The task: Go from the first line to the line with "R = math.radians; PI = math.pi" and return those lines verbatim, ends included.

Recorded data:
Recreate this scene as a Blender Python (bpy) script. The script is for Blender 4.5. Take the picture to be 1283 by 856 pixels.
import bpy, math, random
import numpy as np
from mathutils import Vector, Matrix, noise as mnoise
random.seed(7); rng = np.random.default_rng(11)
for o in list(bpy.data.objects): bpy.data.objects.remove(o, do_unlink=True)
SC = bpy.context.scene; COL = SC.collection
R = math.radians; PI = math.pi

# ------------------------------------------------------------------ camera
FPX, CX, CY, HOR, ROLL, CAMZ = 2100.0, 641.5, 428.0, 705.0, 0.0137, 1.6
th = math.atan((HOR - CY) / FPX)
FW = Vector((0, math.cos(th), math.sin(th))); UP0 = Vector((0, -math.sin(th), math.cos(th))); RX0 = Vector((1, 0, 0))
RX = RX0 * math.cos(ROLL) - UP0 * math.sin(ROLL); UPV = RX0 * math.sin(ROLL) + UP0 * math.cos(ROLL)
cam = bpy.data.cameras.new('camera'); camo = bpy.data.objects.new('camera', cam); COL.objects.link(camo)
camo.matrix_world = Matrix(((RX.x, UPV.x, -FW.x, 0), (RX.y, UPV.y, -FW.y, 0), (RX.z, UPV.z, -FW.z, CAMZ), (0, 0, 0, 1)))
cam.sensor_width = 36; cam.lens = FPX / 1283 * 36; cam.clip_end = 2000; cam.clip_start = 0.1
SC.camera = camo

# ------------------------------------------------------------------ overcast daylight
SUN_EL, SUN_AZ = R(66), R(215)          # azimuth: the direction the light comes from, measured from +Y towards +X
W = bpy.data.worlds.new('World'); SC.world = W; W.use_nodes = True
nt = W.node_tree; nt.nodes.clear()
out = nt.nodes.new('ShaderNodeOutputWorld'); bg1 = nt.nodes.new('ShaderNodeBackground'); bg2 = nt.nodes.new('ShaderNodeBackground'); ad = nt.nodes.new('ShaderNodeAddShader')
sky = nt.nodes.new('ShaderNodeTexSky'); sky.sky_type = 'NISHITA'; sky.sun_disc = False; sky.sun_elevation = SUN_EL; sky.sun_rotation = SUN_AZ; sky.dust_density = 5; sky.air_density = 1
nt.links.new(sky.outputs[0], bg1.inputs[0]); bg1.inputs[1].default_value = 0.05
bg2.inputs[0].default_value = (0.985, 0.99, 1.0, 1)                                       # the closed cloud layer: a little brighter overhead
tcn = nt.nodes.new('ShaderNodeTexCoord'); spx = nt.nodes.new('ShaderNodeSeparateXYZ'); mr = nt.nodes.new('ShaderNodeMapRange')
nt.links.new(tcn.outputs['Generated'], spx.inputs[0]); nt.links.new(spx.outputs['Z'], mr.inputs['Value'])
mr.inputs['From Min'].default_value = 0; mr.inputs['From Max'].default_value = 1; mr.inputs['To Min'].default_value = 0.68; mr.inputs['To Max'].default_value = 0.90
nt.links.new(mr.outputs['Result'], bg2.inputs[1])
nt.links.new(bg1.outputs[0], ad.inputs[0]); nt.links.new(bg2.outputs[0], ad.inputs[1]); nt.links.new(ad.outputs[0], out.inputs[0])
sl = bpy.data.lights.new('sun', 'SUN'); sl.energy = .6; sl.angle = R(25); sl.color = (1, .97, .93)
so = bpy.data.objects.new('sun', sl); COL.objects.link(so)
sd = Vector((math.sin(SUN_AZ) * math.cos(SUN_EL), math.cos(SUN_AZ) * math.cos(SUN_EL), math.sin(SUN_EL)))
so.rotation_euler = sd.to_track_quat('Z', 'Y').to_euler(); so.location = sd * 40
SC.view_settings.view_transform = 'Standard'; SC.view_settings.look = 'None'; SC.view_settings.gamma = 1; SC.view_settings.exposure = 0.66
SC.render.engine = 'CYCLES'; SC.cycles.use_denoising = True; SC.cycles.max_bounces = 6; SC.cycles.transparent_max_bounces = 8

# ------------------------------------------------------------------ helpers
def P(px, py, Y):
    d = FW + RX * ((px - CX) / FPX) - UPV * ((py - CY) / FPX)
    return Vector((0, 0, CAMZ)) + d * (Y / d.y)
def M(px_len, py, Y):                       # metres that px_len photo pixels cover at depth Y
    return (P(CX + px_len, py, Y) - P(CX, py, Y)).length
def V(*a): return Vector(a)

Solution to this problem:
Recreate this scene as a Blender Python (bpy) script. The script is for Blender 4.5. Take the picture to be 1283 by 856 pixels.
import bpy, math, random
import numpy as np
from mathutils import Vector, Matrix, noise as mnoise
random.seed(7); rng = np.random.default_rng(11)
for o in list(bpy.data.objects): bpy.data.objects.remove(o, do_unlink=True)
SC = bpy.context.scene; COL = SC.collection
R = math.radians; PI = math.pi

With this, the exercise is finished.